Nowadays, pressure sensitive adhesives (PSAs) are widely used in consumer electronics applications due to their small form factor, easy assembly, ability to accommodate misalignment and flatness variation. It's important to understand the creep behavior of PSAs, because the PSA assembly is expected to survive sustained environmental as well as operational loads without failures. Also, prior knowledge of creep behavior will aid in the selection of appropriate PSA, depending upon the application requirements. However, the literature regarding the creep behavior and models of the PSA assembly under consideration was limited.Therefore, in this work, shear mode creep behavior of a commercially available thin foam tape with pressure sensitive adhesives (PSA) on both sides was investigated.

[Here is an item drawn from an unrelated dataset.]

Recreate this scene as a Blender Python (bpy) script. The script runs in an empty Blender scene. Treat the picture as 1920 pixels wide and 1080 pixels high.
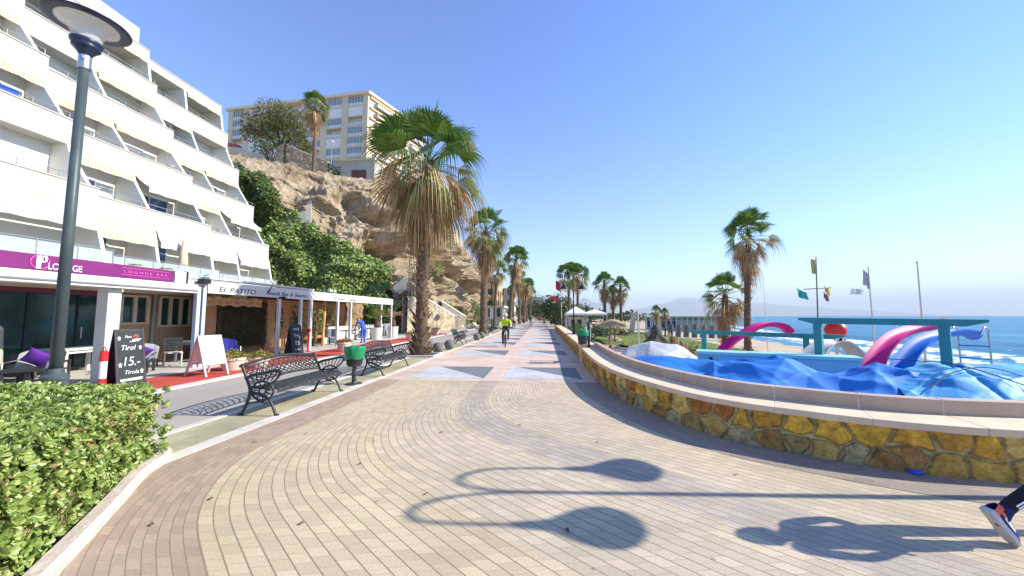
import bpy, math, random
from mathutils import Vector, Matrix, noise, Quaternion
PI = math.pi
def R(a): return math.radians(a)
S = bpy.context.scene
COL = S.collection

# ---------------------------------------------------------------- camera
cam_d = bpy.data.cameras.new('camera'); cam = bpy.data.objects.new('camera', cam_d); COL.objects.link(cam)
cam.location = (0, 0, 1.65)
cam_d.sensor_width = 36; cam_d.lens = 12.75
cam.rotation_euler = (R(90 + 4.373), 0, R(4.6))
cam_d.clip_start = 0.05; cam_d.clip_end = 60000
S.camera = cam

# ---------------------------------------------------------------- world, sun, exposure
SUN_EL, SUN_AZ = R(33.5), R(3)          # sun over the sea: along +x, a touch towards +y
w = bpy.data.worlds.new('World'); S.world = w; w.use_nodes = True
nt = w.node_tree; bg = nt.nodes['Background']
sky = nt.nodes.new('ShaderNodeTexSky'); sky.sky_type = 'NISHITA'; sky.sun_disc = False
sky.sun_elevation = SUN_EL; sky.sun_rotation = R(90) - SUN_AZ
sky.altitude = 0; sky.air_density = 1.0; sky.dust_density = 0.0; sky.ozone_density = 2.6
hs = nt.nodes.new('ShaderNodeHueSaturation'); hs.inputs['Saturation'].default_value = 1.22; hs.inputs['Hue'].default_value = .514
nt.links.new(sky.outputs[0], hs.inputs['Color']); nt.links.new(hs.outputs[0], bg.inputs[0]); bg.inputs[1].default_value = 0.118
sl = bpy.data.lights.new('sun', 'SUN'); sun = bpy.data.objects.new('sun', sl); COL.objects.link(sun)
sl.energy = 3.55; sl.angle = R(0.53); sl.color = (1.0, 0.93, 0.80)
dv = Vector((math.cos(SUN_EL) * math.cos(SUN_AZ), math.cos(SUN_EL) * math.sin(SUN_AZ), math.sin(SUN_EL)))
sun.rotation_euler = dv.to_track_quat('Z', 'Y').to_euler(); sun.location = (60, 5, 40)
S.view_settings.view_transform = 'Standard'; S.view_settings.look = 'None'
S.view_settings.exposure = 1.42; S.view_settings.gamma = 1.0; S.view_settings.use_curve_mapping = False
S.cycles.max_bounces = 8; S.cycles.transparent_max_bounces = 12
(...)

In order to understand the creep behavior of a specific thin foam tape with double-sided PSA, constant load creep tests were conducted at different load levels, temperature and humidity conditions. Creep deformation of the PSA layer was recorded at different intervals during the test. The accelerated test data was used to develop a novel time-stress-temperature-humidity dependent empirical creep deformation model for the PSA, which is the main contribution of this paper. The lumped model is able to predict primary and steady state creep behavior of the PSA. The insights from this work regarding the creep behavior of similar PSA systems and the creep prediction model will be of value to engineers for virtual testing and selection of PSAs for future consumer electronics products.